Thursday, March 5, 2009


Dido, a tragic figure, talks to Americans the most because she embodies individuality and individual decision, but at the cost of country. Her affair with Aeneas upsets countries around her, whose kings or leaders have been suitors for her hand, and have been denied due to her allegiance to Carthage. While in love with Aeneas, her affair threatens her city. We may look at her suicide two-fold:

a) She killed herself due to love and Aeneas’ abandoning her
b) She killed herself to protect Carthage

Or both. The question remains whether she would have acted on her love for Aeneas if Venus had not interfered? If yes, and there is proof in the text, she is indeed a great tragic hero; if no than she is another tragic pawn of the gods.
Dido, a dramatic foil for Aeneas, is a key to understanding how Virgil felt about Aeneid.
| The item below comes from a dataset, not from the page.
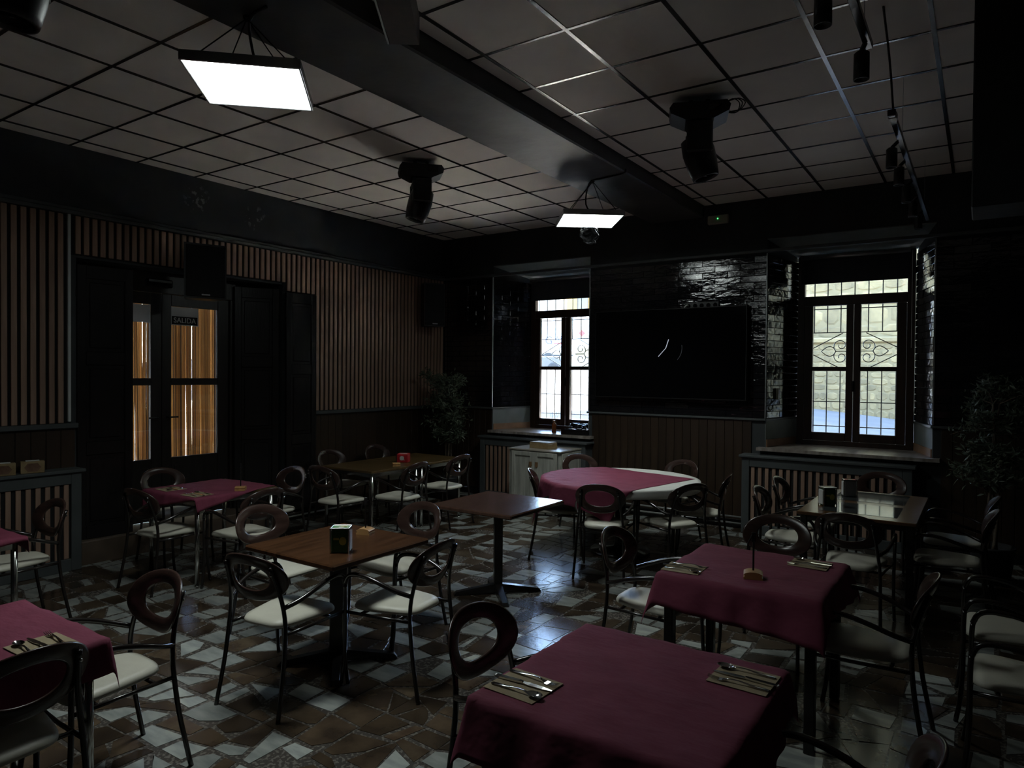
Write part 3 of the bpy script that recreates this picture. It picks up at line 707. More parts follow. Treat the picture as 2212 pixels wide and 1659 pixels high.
def moving_head(label, loc, rz, tilt, sc=1.0, cables=False):
    t = thing('moving_head_light', label, 'stage light', loc, rz); k = sc
    for sx in (-1, 1): MB().cbox(-.03, sx*.06*k-.015, -.055, .03, sx*.06*k+.015, 0).build('clamp', 'black_metal', t)
    b = MB(); prof = [(-.215*k, -.085*k), (-.19*k, -.05*k), (.19*k, -.05*k), (.215*k, -.085*k), (.205*k, -.125*k), (.10*k, -.175*k), (-.10*k, -.175*k), (-.205*k, -.125*k)]
    b.prism(prof, -.13*k, .13*k); b.v = [(z, x, y) for x, y, z in b.v]
    base = b.build('base', 'black_plastic', t)
    MB().cbox(-.134*k, -.15*k, -.12*k, -.131*k, -.06*k, -.07*k, .001).build('display', 'black_gloss', base)
    MB().cyl((0, 0, -.17*k), (0, 0, -.20*k), .07*k, 18).build('pan_joint', 'black_metal', t, True)
    y = MB(); y.cbox(-.15*k, -.085*k, -.235*k, .15*k, .085*k, -.195*k, .012)
    for s in (-1, 1): y.cbox(s*.15*k-.022*k, -.09*k, -.42*k, s*.15*k+.022*k, .09*k, -.20*k, .012)
    y.build('yoke', 'black_plastic', t)
    h = MB(); h.lathe([(.05*k, .125*k), (.105*k, .10*k), (.118*k, 0), (.112*k, -.10*k), (.10*k, -.17*k), (.094*k, -.20*k), (.080*k, -.20*k), (.078*k, -.185*k)], n=24)
    M = Matrix.Translation((0, 0, -.38*k)) @ Matrix.Rotation(rad(tilt), 4, 'X')
    hd = h.xf(M).build('head', 'black_plastic', t, True)
    MB().lathe([(.079*k, -.186*k), (.06*k, -.180*k), (.03*k, -.176*k), (.004*k, -.175*k)], n=24).xf(M).build('lens', 'black_gloss', hd, True)
    if cables:
        for j in range(3):
            MB().tube(smoothpts([(-.03*j, -.16*k, -.055), (-.05, -.23*k-.02*j, -.02), (-.06, -.28*k-.02*j, -.06), (-.05, -.26*k, -.12), (-.02*j, -.205*k, -.10)]), .004, 6).build('cable', 'black_plastic', t, True)
moving_head('black moving head stage light hanging left of the beam', (-4.50, 5.02, CEIL-.005), rad(138), 16, .98)
moving_head('black moving head stage light hanging right of the beam with looped cables', (-1.76, 5.02, CEIL-.005), rad(112), -16, 1.0, True)
moving_head('black moving head stage light cut off at the top left corner', (-3.06, 1.12, BZ), rad(150), 5, 1.0)

def track(label, y0, y1, spots, x=-.47, z=3.37):
    t = thing('track_light', label, 'track light', (x, y0, z)); L = y1-y0
    MB().cbox(-.018, 0, -.016, .018, L, .016, .003).build('rail', 'black_metal', t)
    MB().cbox(-.022, -.025, -.02, .022, .0, .02).build('end_cap', 'black_plastic', t)
    for q in (.2*L, .85*L): MB().cyl((0, q, .016), (0, q, CEIL-z), .0018, 5).build('suspension_wire', 'alu', t)
    for (ys, dx) in spots:
        a = ys-y0
        s = MB().cyl((dx*.3, a, -.016), (dx, a, -.05), .012, 8).build('arm', 'black_metal', t)
        b = MB(); b.lathe([(.02, .0), (.034, -.012), (.035, -.135), (.031, -.135), (.030, -.12)], c=(dx, a, -.05), n=16); b.build('spot_head', 'black_plastic', t, True)
    return t
track('black ceiling track with a spot head at the top right edge', 2.6, 3.70, ((2.98, -.075), (3.62, -.02)))
tr2 = track('long black ceiling track with a row of spot heads near the right window', 4.72, 8.05, ((5.25, -.05), (5.75, -.05), (6.35, -.05), (6.95, -.05), (7.55, -.05)))
MB().tube(smoothpts([(.005, .03, .01), (.0, -.15, .25), (-.01, -.45, CEIL-3.34)]), .006, 6).build('cable', 'black_plastic', tr2, True)
MB().cbox(-.024, .03, -.02, .024, .09, .02).build('feed_box', 'white_print', tr2)

# ================================================================ CHAIRS
def make_chair():
    t = thing('armchair', '', 'chair', (0, 0, 0))
    r = .0115
    for s in (-1, 1):
        MB().tube(smoothpts([(s*.222, -.275, 0), (s*.217, -.255, .10), (s*.210, -.225, .26), (s*.203, -.205, .43), (s*.190, -.205, .55), (s*.172, -.232, .68), (s*.158, -.272, .785)], 3), r, 8).build('leg', 'chair_frame', t, True)
        MB().tube(smoothpts([(s*.238, .250, 0), (s*.234, .232, .12), (s*.232, .222, .30), (s*.236, .222, .50), (s*.240, .218, .585)], 3), r, 8).build('leg', 'chair_frame', t, True)
        MB().tube(smoothpts([(s*.240, .218, .585), (s*.243, .195, .632), (s*.247, .145, .652), (s*.252, .06, .650), (s*.250, -.04, .625), (s*.232, -.13, .592), (s*.194, -.203, .565)], 3), r*1.12, 8).build('armrest', 'chair_frame', t, True)
        MB().tube([(s*.205, -.212, .425), (s*.212, 0, .422), (s*.232, .222, .425)], .009, 6).build('side_rail', 'chair_frame', t, True)
    MB().cyl((-.222, .12, .424), (.222, .12, .424), .009, 6).build('cross_rail', 'chair_frame', t, True); MB().cyl((-.208, -.12, .424), (.208, -.12, .424), .009, 6).build('cross_rail', 'chair_frame', t, True)
    # seat pad: rounded trapezoid
    n = 40; outline = []
    for i in range(n):
        a = 2*math.pi*i/n; ca, sa = math.cos(a), math.sin(a); e = .42
        x = math.copysign(abs(ca)**e, ca); y = math.copysign(abs(sa)**e, sa)
        outline.append((x*(.184+.036*y), y*.208+.012))
    vs = []; fs = []
    lay = [(.93, .432), (1.0, .440), (1.0, .452), (.965, .465), (.80, .474), (.4, .478)]
    for k, z in lay: vs += [(x*k, .012+(y-.012)*k, z) for x, y in outline]
    for i in range(len(lay)-1):
        for k in range(n): fs.append((i*n+k, i*n+(k+1) % n, (i+1)*n+(k+1) % n, (i+1)*n+k))
    fs += [tuple(range(n-1, -1, -1)), tuple((len(lay)-1)*n+k for k in range(n))]
    MB().add(vs, fs).build('seat', 'seat_vinyl', t, True)
    # curved oval backrest ring
    n = 44; vs = []; fs = []; cz = .715
    def pt(x, z, off):
        y = -.262+1.15*x*x-.30*(z) + off
        return (x, y, cz+z)
    prof = [(1.0, .4), (1.0, -.4), (.96, -1), (.56, -1), (.52, -.4), (.52, .4), (.56, 1), (.96, 1)]
    for i in range(n):
        a = 2*math.pi*i/n; ca, sa = math.cos(a), math.sin(a)
        for q, o in prof:
            kx = .222*q if q > .7 else .130*(q/.52); kz = .132*q if q > .7 else .072*(q/.52)
            vs.append(pt(kx*math.copysign(abs(ca)**.93, ca), kz*math.copysign(abs(sa)**.93, sa), o*.0075))
    m = len(prof)
    for i in range(n):
        for k in range(m): fs.append((i*m+k, i*m+(k+1) % m, ((i+1) % n)*m+(k+1) % m, ((i+1) % n)*m+k))
    MB().add(vs, [f[::-1] for f in fs]).build('backrest', 'chair_wood', t, True)
    for s in (-1, 1): MB().lathe([(.007, 0), (.007, .003), (.004, .006)], n=8).xf(Matrix.Translation((s*.165, -.268, .745)) @ Matrix.Rotation(rad(90), 4, 'X')).build('screw', 'steel', t, True)
    return t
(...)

Did he really believe in it? Aeneas places duty to nation above all morals. The Aeneid is a political book and Virgil questioned the message. On a side note, Americans have witnessed two World Wars when nations have asked individuals to forget their individuality and place nation above self. Roman was conflicted with duty and Aeneas is conflicted with duty. Aeneas suffers just as anyone who gives up their individuality. Virgil’s placement of Dido in the underworld and how she is described- a misty figure, a new moon through banks of clouds; and when she leaves Aeneas she goes back to the endless woods where her husband meets her love with love- confirms his loyalty towards her. Dido is left happy. Aeneas, even when the book ends, is not. Duty and sacrifice towards one’s nation? Did Virgil believe in these things? How could he have possibly asked for the book to be burned?